>> Start Recorded information

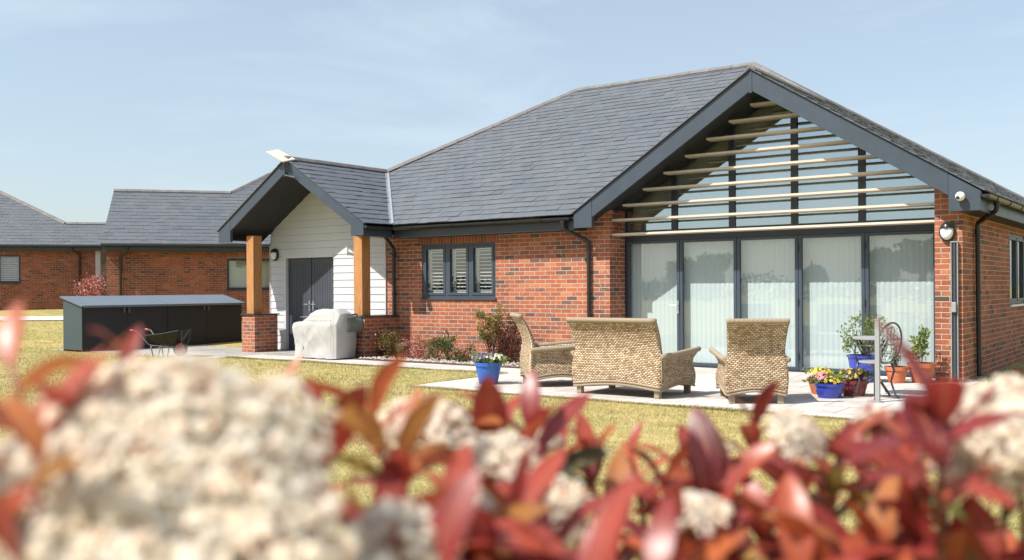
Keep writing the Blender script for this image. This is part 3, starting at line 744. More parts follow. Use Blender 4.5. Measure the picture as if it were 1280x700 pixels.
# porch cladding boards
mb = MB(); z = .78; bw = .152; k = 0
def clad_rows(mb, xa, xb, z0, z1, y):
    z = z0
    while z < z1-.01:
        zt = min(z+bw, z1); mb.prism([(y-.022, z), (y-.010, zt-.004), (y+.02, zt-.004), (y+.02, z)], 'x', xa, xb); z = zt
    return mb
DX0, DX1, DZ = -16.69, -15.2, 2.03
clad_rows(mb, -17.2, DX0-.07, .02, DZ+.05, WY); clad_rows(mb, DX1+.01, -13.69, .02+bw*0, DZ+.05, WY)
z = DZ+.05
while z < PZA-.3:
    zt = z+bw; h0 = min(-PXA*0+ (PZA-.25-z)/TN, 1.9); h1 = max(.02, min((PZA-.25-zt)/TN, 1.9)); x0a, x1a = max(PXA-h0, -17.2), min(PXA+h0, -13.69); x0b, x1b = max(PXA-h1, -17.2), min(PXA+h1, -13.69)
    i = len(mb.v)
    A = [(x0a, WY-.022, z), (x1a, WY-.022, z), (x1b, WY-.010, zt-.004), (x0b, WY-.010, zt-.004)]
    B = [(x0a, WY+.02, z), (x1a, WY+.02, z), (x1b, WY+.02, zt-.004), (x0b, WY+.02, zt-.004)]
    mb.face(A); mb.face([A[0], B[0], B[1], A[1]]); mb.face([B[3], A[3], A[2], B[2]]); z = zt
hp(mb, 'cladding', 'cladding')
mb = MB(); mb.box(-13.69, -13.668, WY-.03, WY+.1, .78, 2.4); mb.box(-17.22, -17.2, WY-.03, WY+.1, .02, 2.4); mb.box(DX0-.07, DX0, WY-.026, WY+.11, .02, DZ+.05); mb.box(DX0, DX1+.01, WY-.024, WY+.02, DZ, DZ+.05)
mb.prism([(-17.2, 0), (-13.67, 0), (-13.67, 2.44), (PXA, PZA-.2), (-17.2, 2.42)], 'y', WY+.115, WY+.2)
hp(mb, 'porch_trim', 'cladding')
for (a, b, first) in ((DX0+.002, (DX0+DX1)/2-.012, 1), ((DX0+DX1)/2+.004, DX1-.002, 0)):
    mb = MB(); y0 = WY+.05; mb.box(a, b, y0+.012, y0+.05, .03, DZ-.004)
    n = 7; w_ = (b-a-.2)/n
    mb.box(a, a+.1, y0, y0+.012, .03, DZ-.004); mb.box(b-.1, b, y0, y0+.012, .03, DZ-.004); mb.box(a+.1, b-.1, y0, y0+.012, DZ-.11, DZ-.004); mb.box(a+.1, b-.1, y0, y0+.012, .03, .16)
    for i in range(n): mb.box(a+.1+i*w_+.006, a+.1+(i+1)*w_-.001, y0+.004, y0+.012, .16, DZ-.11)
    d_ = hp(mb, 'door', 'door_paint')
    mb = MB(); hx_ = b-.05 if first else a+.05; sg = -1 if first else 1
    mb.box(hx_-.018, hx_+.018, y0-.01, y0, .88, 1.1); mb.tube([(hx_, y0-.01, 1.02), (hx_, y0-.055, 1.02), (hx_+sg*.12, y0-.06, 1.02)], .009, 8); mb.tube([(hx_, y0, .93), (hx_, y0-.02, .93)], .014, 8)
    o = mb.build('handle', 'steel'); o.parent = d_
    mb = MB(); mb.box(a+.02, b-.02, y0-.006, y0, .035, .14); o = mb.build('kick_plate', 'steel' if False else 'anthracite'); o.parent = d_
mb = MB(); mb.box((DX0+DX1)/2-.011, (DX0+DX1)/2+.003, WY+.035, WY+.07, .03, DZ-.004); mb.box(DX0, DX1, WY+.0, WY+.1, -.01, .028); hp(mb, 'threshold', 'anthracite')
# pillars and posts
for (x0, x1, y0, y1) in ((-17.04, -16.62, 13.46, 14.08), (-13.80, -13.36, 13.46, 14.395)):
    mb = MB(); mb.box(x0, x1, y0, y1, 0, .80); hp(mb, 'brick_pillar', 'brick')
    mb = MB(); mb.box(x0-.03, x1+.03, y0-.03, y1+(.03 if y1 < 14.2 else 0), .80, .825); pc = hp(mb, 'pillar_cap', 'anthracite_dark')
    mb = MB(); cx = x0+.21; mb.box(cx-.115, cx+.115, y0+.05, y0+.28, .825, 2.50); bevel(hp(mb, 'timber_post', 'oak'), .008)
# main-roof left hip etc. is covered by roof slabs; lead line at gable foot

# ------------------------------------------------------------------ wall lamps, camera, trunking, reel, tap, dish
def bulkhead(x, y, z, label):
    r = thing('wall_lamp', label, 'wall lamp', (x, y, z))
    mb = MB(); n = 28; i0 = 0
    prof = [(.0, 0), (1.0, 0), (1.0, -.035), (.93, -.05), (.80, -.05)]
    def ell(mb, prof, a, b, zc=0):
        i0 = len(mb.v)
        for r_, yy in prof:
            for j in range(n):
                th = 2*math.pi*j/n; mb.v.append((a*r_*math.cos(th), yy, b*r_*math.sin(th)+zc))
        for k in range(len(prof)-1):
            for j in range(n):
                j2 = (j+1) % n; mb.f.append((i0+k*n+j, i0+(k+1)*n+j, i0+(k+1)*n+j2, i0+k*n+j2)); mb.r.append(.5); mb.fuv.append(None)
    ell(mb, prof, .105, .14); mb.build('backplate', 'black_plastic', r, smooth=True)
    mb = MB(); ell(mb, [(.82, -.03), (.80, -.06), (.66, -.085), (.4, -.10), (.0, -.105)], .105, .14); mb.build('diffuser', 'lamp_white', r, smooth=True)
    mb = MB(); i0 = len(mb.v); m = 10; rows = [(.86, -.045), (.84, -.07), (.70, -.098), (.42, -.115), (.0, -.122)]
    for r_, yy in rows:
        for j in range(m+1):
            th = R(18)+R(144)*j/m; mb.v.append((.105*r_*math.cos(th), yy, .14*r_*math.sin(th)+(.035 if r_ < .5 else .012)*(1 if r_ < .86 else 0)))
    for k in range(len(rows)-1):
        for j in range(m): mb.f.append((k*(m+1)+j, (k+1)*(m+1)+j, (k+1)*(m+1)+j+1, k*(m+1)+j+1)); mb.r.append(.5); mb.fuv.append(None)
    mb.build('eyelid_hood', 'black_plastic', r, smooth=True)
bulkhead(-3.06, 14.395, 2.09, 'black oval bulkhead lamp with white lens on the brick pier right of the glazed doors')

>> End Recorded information

Transcribe all the data word for word; the images stay out.

Keep writing the Blender script for this image. This is part 3, starting at line 744. More parts follow. Use Blender 4.5. Measure the picture as if it were 1280x700 pixels.
# porch cladding boards
mb = MB(); z = .78; bw = .152; k = 0
def clad_rows(mb, xa, xb, z0, z1, y):
    z = z0
    while z < z1-.01:
        zt = min(z+bw, z1); mb.prism([(y-.022, z), (y-.010, zt-.004), (y+.02, zt-.004), (y+.02, z)], 'x', xa, xb); z = zt
    return mb
DX0, DX1, DZ = -16.69, -15.2, 2.03
clad_rows(mb, -17.2, DX0-.07, .02, DZ+.05, WY); clad_rows(mb, DX1+.01, -13.69, .02+bw*0, DZ+.05, WY)
z = DZ+.05
while z < PZA-.3:
    zt = z+bw; h0 = min(-PXA*0+ (PZA-.25-z)/TN, 1.9); h1 = max(.02, min((PZA-.25-zt)/TN, 1.9)); x0a, x1a = max(PXA-h0, -17.2), min(PXA+h0, -13.69); x0b, x1b = max(PXA-h1, -17.2), min(PXA+h1, -13.69)
    i = len(mb.v)
    A = [(x0a, WY-.022, z), (x1a, WY-.022, z), (x1b, WY-.010, zt-.004), (x0b, WY-.010, zt-.004)]
    B = [(x0a, WY+.02, z), (x1a, WY+.02, z), (x1b, WY+.02, zt-.004), (x0b, WY+.02, zt-.004)]
    mb.face(A); mb.face([A[0], B[0], B[1], A[1]]); mb.face([B[3], A[3], A[2], B[2]]); z = zt
hp(mb, 'cladding', 'cladding')
mb = MB(); mb.box(-13.69, -13.668, WY-.03, WY+.1, .78, 2.4); mb.box(-17.22, -17.2, WY-.03, WY+.1, .02, 2.4); mb.box(DX0-.07, DX0, WY-.026, WY+.11, .02, DZ+.05); mb.box(DX0, DX1+.01, WY-.024, WY+.02, DZ, DZ+.05)
mb.prism([(-17.2, 0), (-13.67, 0), (-13.67, 2.44), (PXA, PZA-.2), (-17.2, 2.42)], 'y', WY+.115, WY+.2)
hp(mb, 'porch_trim', 'cladding')
for (a, b, first) in ((DX0+.002, (DX0+DX1)/2-.012, 1), ((DX0+DX1)/2+.004, DX1-.002, 0)):
    mb = MB(); y0 = WY+.05; mb.box(a, b, y0+.012, y0+.05, .03, DZ-.004)
    n = 7; w_ = (b-a-.2)/n
    mb.box(a, a+.1, y0, y0+.012, .03, DZ-.004); mb.box(b-.1, b, y0, y0+.012, .03, DZ-.004); mb.box(a+.1, b-.1, y0, y0+.012, DZ-.11, DZ-.004); mb.box(a+.1, b-.1, y0, y0+.012, .03, .16)
    for i in range(n): mb.box(a+.1+i*w_+.006, a+.1+(i+1)*w_-.001, y0+.004, y0+.012, .16, DZ-.11)
    d_ = hp(mb, 'door', 'door_paint')
    mb = MB(); hx_ = b-.05 if first else a+.05; sg = -1 if first else 1
    mb.box(hx_-.018, hx_+.018, y0-.01, y0, .88, 1.1); mb.tube([(hx_, y0-.01, 1.02), (hx_, y0-.055, 1.02), (hx_+sg*.12, y0-.06, 1.02)], .009, 8); mb.tube([(hx_, y0, .93), (hx_, y0-.02, .93)], .014, 8)
    o = mb.build('handle', 'steel'); o.parent = d_
    mb = MB(); mb.box(a+.02, b-.02, y0-.006, y0, .035, .14); o = mb.build('kick_plate', 'steel' if False else 'anthracite'); o.parent = d_
mb = MB(); mb.box((DX0+DX1)/2-.011, (DX0+DX1)/2+.003, WY+.035, WY+.07, .03, DZ-.004); mb.box(DX0, DX1, WY+.0, WY+.1, -.01, .028); hp(mb, 'threshold', 'anthracite')
# pillars and posts
for (x0, x1, y0, y1) in ((-17.04, -16.62, 13.46, 14.08), (-13.80, -13.36, 13.46, 14.395)):
    mb = MB(); mb.box(x0, x1, y0, y1, 0, .80); hp(mb, 'brick_pillar', 'brick')
    mb = MB(); mb.box(x0-.03, x1+.03, y0-.03, y1+(.03 if y1 < 14.2 else 0), .80, .825); pc = hp(mb, 'pillar_cap', 'anthracite_dark')
    mb = MB(); cx = x0+.21; mb.box(cx-.115, cx+.115, y0+.05, y0+.28, .825, 2.50); bevel(hp(mb, 'timber_post', 'oak'), .008)
# main-roof left hip etc. is covered by roof slabs; lead line at gable foot

# ------------------------------------------------------------------ wall lamps, camera, trunking, reel, tap, dish
def bulkhead(x, y, z, label):
    r = thing('wall_lamp', label, 'wall lamp', (x, y, z))
    mb = MB(); n = 28; i0 = 0
    prof = [(.0, 0), (1.0, 0), (1.0, -.035), (.93, -.05), (.80, -.05)]
    def ell(mb, prof, a, b, zc=0):
        i0 = len(mb.v)
        for r_, yy in prof:
            for j in range(n):
                th = 2*math.pi*j/n; mb.v.append((a*r_*math.cos(th), yy, b*r_*math.sin(th)+zc))
        for k in range(len(prof)-1):
            for j in range(n):
                j2 = (j+1) % n; mb.f.append((i0+k*n+j, i0+(k+1)*n+j, i0+(k+1)*n+j2, i0+k*n+j2)); mb.r.append(.5); mb.fuv.append(None)
    ell(mb, prof, .105, .14); mb.build('backplate', 'black_plastic', r, smooth=True)
    mb = MB(); ell(mb, [(.82, -.03), (.80, -.06), (.66, -.085), (.4, -.10), (.0, -.105)], .105, .14); mb.build('diffuser', 'lamp_white', r, smooth=True)
    mb = MB(); i0 = len(mb.v); m = 10; rows = [(.86, -.045), (.84, -.07), (.70, -.098), (.42, -.115), (.0, -.122)]
    for r_, yy in rows:
        for j in range(m+1):
            th = R(18)+R(144)*j/m; mb.v.append((.105*r_*math.cos(th), yy, .14*r_*math.sin(th)+(.035 if r_ < .5 else .012)*(1 if r_ < .86 else 0)))
    for k in range(len(rows)-1):
        for j in range(m): mb.f.append((k*(m+1)+j, (k+1)*(m+1)+j, (k+1)*(m+1)+j+1, k*(m+1)+j+1)); mb.r.append(.5); mb.fuv.append(None)
    mb.build('eyelid_hood', 'black_plastic', r, smooth=True)
bulkhead(-3.06, 14.395, 2.09, 'black oval bulkhead lamp with white lens on the brick pier right of the glazed doors')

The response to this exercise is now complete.